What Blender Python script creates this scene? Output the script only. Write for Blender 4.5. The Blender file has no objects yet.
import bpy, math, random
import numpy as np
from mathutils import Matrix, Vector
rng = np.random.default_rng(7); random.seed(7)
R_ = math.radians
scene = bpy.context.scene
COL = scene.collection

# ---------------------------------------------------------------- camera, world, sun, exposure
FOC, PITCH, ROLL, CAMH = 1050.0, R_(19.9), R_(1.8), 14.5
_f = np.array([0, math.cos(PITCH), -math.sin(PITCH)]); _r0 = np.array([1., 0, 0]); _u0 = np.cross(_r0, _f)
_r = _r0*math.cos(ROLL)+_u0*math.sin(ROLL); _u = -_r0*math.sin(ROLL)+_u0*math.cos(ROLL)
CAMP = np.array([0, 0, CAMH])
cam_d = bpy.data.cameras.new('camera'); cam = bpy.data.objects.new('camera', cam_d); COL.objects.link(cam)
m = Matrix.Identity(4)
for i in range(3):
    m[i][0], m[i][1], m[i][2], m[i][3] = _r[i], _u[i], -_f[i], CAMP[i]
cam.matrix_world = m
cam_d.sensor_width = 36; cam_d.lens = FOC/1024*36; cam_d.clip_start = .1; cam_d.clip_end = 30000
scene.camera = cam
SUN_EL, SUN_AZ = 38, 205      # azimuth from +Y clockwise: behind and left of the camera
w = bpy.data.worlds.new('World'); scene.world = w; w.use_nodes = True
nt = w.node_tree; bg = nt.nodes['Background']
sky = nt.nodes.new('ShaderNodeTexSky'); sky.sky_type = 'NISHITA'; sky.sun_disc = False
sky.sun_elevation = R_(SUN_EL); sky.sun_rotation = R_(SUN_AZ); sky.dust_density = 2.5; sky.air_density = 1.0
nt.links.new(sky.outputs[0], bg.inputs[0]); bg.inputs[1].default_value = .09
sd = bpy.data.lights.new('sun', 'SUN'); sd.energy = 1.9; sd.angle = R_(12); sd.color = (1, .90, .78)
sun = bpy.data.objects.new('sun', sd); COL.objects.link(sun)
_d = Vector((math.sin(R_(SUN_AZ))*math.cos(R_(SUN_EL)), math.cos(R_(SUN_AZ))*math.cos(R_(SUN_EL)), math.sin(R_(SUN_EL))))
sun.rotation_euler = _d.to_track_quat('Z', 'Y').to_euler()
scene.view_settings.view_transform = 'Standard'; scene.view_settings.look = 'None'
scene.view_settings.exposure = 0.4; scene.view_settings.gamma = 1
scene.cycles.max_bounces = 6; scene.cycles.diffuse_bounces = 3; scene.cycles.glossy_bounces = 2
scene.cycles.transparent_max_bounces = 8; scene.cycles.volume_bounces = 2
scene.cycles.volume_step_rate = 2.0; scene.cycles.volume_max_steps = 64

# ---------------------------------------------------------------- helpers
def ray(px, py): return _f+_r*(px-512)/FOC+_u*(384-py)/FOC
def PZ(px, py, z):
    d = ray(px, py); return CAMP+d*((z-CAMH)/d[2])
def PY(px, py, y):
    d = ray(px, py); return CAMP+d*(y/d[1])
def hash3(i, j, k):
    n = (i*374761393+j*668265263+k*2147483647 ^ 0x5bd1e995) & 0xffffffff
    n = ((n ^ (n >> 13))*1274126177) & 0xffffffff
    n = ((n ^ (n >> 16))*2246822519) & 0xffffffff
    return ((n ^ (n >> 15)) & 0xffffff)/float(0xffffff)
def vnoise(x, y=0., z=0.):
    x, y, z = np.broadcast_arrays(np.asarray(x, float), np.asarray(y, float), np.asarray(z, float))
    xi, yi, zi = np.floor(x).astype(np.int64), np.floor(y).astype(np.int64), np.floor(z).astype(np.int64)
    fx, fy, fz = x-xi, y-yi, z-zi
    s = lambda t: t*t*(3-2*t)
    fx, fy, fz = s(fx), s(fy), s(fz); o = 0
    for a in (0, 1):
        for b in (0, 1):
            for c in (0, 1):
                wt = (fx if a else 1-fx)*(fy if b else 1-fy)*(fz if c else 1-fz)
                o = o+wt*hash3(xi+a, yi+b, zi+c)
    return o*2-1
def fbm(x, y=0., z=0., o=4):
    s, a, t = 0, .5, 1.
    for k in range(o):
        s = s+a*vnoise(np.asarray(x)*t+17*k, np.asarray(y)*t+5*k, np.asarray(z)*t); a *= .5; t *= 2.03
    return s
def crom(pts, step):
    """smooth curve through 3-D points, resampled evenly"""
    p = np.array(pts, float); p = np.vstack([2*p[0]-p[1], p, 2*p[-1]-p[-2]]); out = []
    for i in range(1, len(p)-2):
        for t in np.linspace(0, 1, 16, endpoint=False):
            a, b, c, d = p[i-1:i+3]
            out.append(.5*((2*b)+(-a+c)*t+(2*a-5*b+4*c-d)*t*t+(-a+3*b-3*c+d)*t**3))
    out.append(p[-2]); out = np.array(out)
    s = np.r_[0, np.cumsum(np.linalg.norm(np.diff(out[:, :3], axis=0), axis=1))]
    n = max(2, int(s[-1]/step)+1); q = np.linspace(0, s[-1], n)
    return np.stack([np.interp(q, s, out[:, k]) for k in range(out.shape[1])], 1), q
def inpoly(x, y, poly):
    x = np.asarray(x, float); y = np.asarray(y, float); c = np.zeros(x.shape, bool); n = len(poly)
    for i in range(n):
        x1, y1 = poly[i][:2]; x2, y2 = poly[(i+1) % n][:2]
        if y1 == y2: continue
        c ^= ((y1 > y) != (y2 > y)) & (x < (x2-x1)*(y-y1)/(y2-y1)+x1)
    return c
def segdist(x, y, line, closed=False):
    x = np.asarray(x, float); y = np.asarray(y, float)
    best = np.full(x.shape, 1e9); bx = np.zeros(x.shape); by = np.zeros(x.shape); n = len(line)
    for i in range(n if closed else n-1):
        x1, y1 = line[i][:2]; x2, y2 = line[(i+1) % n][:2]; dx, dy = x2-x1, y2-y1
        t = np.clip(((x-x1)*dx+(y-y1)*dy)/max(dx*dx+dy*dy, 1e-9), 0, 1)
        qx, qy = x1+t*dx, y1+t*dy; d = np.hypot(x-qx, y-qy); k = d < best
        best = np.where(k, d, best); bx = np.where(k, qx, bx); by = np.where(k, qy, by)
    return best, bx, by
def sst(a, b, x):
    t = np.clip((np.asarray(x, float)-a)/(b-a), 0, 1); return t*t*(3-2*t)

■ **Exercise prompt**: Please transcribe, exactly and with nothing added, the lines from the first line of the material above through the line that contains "COL = scene.collection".

■ **Solution for this problem**:
What Blender Python script creates this scene? Output the script only. Write for Blender 4.5. The Blender file has no objects yet.
import bpy, math, random
import numpy as np
from mathutils import Matrix, Vector
rng = np.random.default_rng(7); random.seed(7)
R_ = math.radians
scene = bpy.context.scene
COL = scene.collection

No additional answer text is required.